In that context, they look with interest at institutions capable of handling larger flows—venues designed for immersive throughput where audiences can begin together, where mediation is built-in, where the economics are less brittle. But they don’t present this as a single “solution.” Their approach remains flexible: different versions for different contexts, different modes for different publics, and a constant awareness that distribution isn’t a downstream concern. It’s part of the creative equation.

What their trajectory ultimately says about Australia is a productive contradiction: a place where immersive narrative can be institutionally precarious, yet formally daring. Because constraints force invention. Because artists build hybrid models. Because the work has to be legible both as art and as an exhibition object, not only as a file. Programs and cohorts that support experimentation matter in this landscape, but so does the artists’ willingness to design for life beyond festivals.
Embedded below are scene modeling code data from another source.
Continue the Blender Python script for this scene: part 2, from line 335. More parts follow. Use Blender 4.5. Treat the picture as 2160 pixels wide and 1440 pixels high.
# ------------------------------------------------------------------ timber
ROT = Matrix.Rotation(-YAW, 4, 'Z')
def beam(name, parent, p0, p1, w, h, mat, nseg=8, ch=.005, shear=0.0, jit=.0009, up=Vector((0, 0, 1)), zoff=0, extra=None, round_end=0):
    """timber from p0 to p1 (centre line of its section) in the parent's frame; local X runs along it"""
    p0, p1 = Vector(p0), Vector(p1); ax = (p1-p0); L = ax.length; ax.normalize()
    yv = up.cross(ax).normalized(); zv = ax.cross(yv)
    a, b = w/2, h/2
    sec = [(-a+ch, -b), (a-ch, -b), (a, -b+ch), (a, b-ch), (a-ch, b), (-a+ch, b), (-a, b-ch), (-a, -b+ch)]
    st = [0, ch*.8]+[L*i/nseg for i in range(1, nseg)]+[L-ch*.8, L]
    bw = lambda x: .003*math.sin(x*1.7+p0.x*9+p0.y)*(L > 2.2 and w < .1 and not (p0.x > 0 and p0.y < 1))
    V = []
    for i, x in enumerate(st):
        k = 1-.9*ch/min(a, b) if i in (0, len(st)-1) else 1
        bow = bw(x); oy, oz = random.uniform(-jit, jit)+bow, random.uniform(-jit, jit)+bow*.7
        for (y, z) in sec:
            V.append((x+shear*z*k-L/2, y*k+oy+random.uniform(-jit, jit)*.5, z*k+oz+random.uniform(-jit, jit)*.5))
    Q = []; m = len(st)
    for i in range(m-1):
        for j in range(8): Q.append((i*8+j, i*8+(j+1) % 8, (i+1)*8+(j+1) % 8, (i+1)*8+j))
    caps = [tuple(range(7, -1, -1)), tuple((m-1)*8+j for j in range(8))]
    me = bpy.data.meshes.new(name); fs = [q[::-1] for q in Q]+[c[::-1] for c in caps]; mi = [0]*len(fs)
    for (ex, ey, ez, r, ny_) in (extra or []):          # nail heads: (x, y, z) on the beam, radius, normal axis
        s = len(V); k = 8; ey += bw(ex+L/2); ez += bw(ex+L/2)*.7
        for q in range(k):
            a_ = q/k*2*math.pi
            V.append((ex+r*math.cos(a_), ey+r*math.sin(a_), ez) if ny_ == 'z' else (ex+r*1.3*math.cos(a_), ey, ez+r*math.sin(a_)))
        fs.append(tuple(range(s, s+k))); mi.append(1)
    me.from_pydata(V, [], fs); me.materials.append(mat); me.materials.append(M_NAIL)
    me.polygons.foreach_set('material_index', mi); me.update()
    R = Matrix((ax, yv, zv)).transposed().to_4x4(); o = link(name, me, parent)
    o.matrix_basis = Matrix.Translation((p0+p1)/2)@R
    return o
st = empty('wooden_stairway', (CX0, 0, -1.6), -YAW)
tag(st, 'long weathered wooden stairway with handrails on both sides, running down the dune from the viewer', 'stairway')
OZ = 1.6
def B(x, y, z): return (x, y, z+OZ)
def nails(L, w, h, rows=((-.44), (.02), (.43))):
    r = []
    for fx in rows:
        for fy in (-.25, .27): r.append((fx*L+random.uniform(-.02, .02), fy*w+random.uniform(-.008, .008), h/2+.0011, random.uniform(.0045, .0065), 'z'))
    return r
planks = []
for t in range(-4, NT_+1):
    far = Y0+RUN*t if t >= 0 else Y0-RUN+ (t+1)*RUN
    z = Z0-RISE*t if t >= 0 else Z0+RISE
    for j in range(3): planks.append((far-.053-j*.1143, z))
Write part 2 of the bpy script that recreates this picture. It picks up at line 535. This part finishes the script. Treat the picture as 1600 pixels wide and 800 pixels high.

If you had to distill our discussion into one statement, it would be this: THE WORLD CAME FLOODING IN uses immersion not to intensify spectacle, but to give form to what is hard to hold—loss, disorientation, the fragile continuity of domestic space after water has rewritten it. And it insists, quietly but firmly, on a truth the industry sometimes dodges: in XR, the real power isn’t the tech. It’s the framework—how you listen, how you collaborate, how you reduce friction so attention can stay with the story, and how you build a path for the work to meet audiences beyond the festival bubble. If ecological reality is becoming our shared horizon, the works that will matter are those that connect the intimate to the collective—and that figure out, concretely, how to travel.